Some have compared parts of Krawczyk to Webern, but one senses in Webern (even if one doesn’t feel it) fractional connections, metamorphoses of phrases. Perhaps they existed in Après, but they were hidden behind the orchestral colors.


The last movement was enigmatic, but extremely appealing. A short piano phrase, almost doubled by harp. This followed by orchestra, then repeated again.


And while the entire work left me cold, these evasive moments breathed a sincerity, a desire to achieve an all-too-secret musical truth.



C. Brey (© NY Philharmonic)


If Franck Krawczyk gave us a mystery, conductor Alan Gilbert and First Chair Cellist Carter Brey succeeded in opening the Schumann Cello Concerto with an equally mysterious (though rarely undiscernable) neglected masterpiece.


True enough, the Schumann isn’t anywhere near the more open, even flamboyant Elgar and Dvorák (though parts of the second movement seem to have been lifted by Elgar). But Carter Brey is one of the treasures of the New York Philharmonic. One of those rare artists who have used their fame as a soloist to lift up the full cello consort in the orchestra.

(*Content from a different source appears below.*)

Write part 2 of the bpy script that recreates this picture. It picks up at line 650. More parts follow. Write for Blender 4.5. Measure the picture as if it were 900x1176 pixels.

What that meant here was a communication which overcame the inevitable heaviness of Schumann’s orchestra. (Oh, what a heavenly Concerto this would be with truncated orchestral forces.) Mr. Brey’s first long long declaming of the cello was a personal introduction rather than a stolid proclamation. In fact, Mr. Brey never played this first movement as either virtuoso vehicle or earnest oratory. Schumann, he might have felt, was in a wonderful mood when he wrote this, and the soloist should share in this joy of inspiration.


That second movement showed, ironically, what Mr. Brey has done with the NY Phil cello section. His duet with second-chair cellist Eileen Moon was tender, and the whole movement with its rising Elgar-like interval, was truly touching.


Mr. Brey’s whole attitude to his instrument and the orchestra (at times he was paying far more attention to the ensemble than Mr. Gilbert) was so graceful that the jovial finale was not a break from the first sections. The orchestral interplay was clear, the tempos were lighthearted, and Mr. Brey’s cadenza was not a flaunting of his powers, but another touching set of ideas.


The Schumann is decidedly a technical challenge, yet Mr. Brey is the kind of artist who resolved to give it ideas and inspiration.


Alan Gilbert devoted the second half to another work of poetry, Brahms’ Second Symphony. Simultaneously, it was another tribute to Carter Brey, whose cellos opened the Adagio non troppo with understated ecstasy.


For such a sunlit work, Mr. Gilbert started rather heavily, I felt, but by the second movement, aided by aforesaid cellos, and a wonderful horn solo by Philip Myers), he had brought the Phil into a mellow phasis. That remained on point all the way to a finale which, while never overbearing, possessed an unadulterated grandeur.